DIGITAL ART INVADES REALITY
12 Jul 2018
Teamlab has expanded its wildly popular 2016 digital art exhibition to form Body Immersive, an installation that comprises a labyrinth of varying virtual experiences to ensnare the senses and coat the viewer in a world of fantasy and colour.
On view for the next two years, Teamlab Planets Tokyo are presenting developed iterations of their previously featured artworks, as well as an immense new installation that will be spread across 10,000 square metres of space. Teamlab views the idea of Body Immersive as a way to dissolve the borders between the viewer and work.
“This allows for continuous dynamic behaviour, visual phenomena, and the ability to transform the canvas,” the Japanese collective explains. “By doing so, the boundaries between the body and the work become ambiguous, which may become the starting point for people to think about their relationship with the world.”
Teamlab Planets Tokyo will bring some of the collective’s most epic installations to a monumental stage, where visitors engage in a sequence of immersive artworks. “My motivation is to create something that people have never seen, felt or experienced before,” explained Takumi Nomoto, CEO of Teamlab Planets Tokyo. “I would love to make a strong, positive impact on people and share happy memories. It may be small a step, but I believe that happiness will increase on a global scale if we could make as many visitors as happy as possible.”

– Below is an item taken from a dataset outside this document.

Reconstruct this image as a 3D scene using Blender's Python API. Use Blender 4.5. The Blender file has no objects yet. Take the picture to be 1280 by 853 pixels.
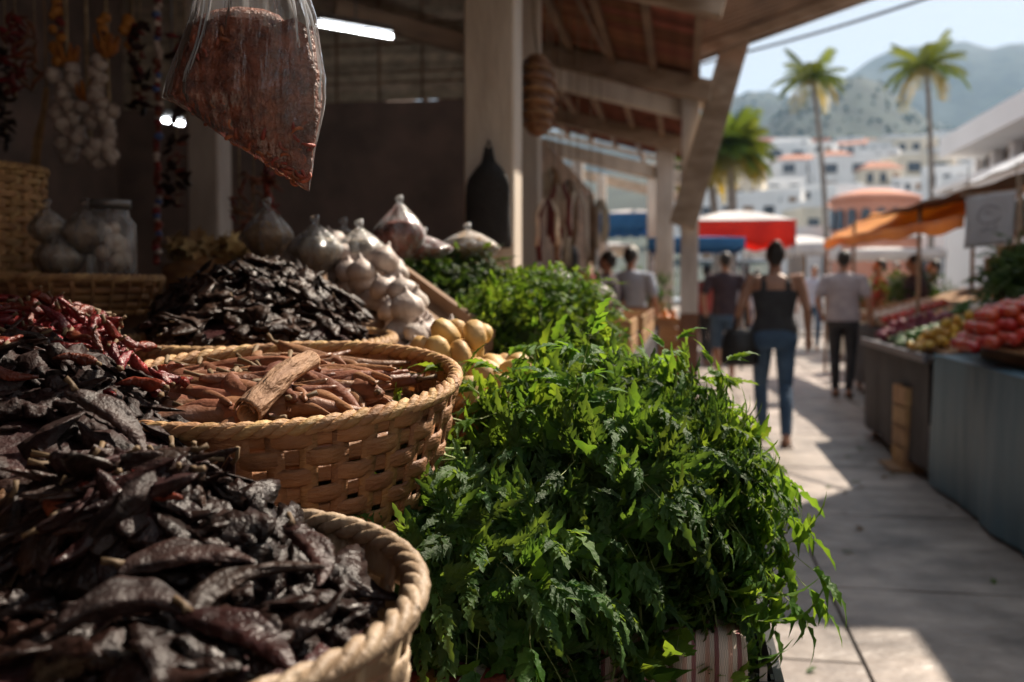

Highlights from the exhibition include, Floating in the Falling Universe of Flowers, a digital installation showing a seasonal year of flowers blooming and changing over time. The artwork is rendered in real time by a computer and is neither pre-recorded nor on loop. Any interaction between the viewer and the installation causes a constantly-evolving change in the artwork, where flowers grow, bud, bloom and eventually wither away and die – the cycle of birth and death continues without end.
Waterfall of Light Particles at the Top of an Incline is based on a previous work by Teamlab, which was projected on a natural waterfall in the mountains of Shikoku. Here, light particles cascade down and generate the ethereal image of a surge of luminous water. In the darkness of the exhibition venue, the lit particles leave a trail of light that appears to draw lines in physical space.
While pointillist paintings use an accumulation of distinct dots of colour to create a picture, The Infinite Crystal Universe uses light points to create three-dimensional objects. This interactive artwork expresses the universe through accumulated luminescence spread infinitely throughout the venue. Furthermore, visitors are encouraged to use their smartphones to select elements from the ‘universe’ by dragging and releasing them into the installation. Thus, the work is continuously created by people in the space and, as a result, evolves forever.
In Drawing on the Water Surface, Created by the Dance of Koi and People – Infinity, visitors are invited to take off their shoes and wade knee-high in an abyss of water. Virtual fish swim on the surface of water that stretches out into infinity, tracing colourful lines across the space. Their movement is influenced by the presence of people in the water — when the fish collide with guests, they turn into flowers and scatter around the space. Like Floating Flowers, the work is neither pre-recorded nor on a loop, meaning previous visual states can never be replicated and will never reoccur.
Meanwhile, Cold Life comprises of a calligraphic series of brush strokes modelled in virtual 3D space that forms the character 生 (Sei, Japanese for “life”), which transforms into the image of a tree. As time passes, various life forms begin to grow within the arboreal element. Teamlab has been experimenting with the theme of Spatial calligraphy since the collective formed, and seeks to offer a contemporary interpretation of traditional Japanese characters in abstract space.
There are many more installations on exhibition at Body Immersive and they all have to be seen to be believed. Teamlab have endeavoured to utilise modern technology to create a completely immersive art and public space experience, that seeks to bond visitors together through wonder and curiosity and create a place where people can be happy.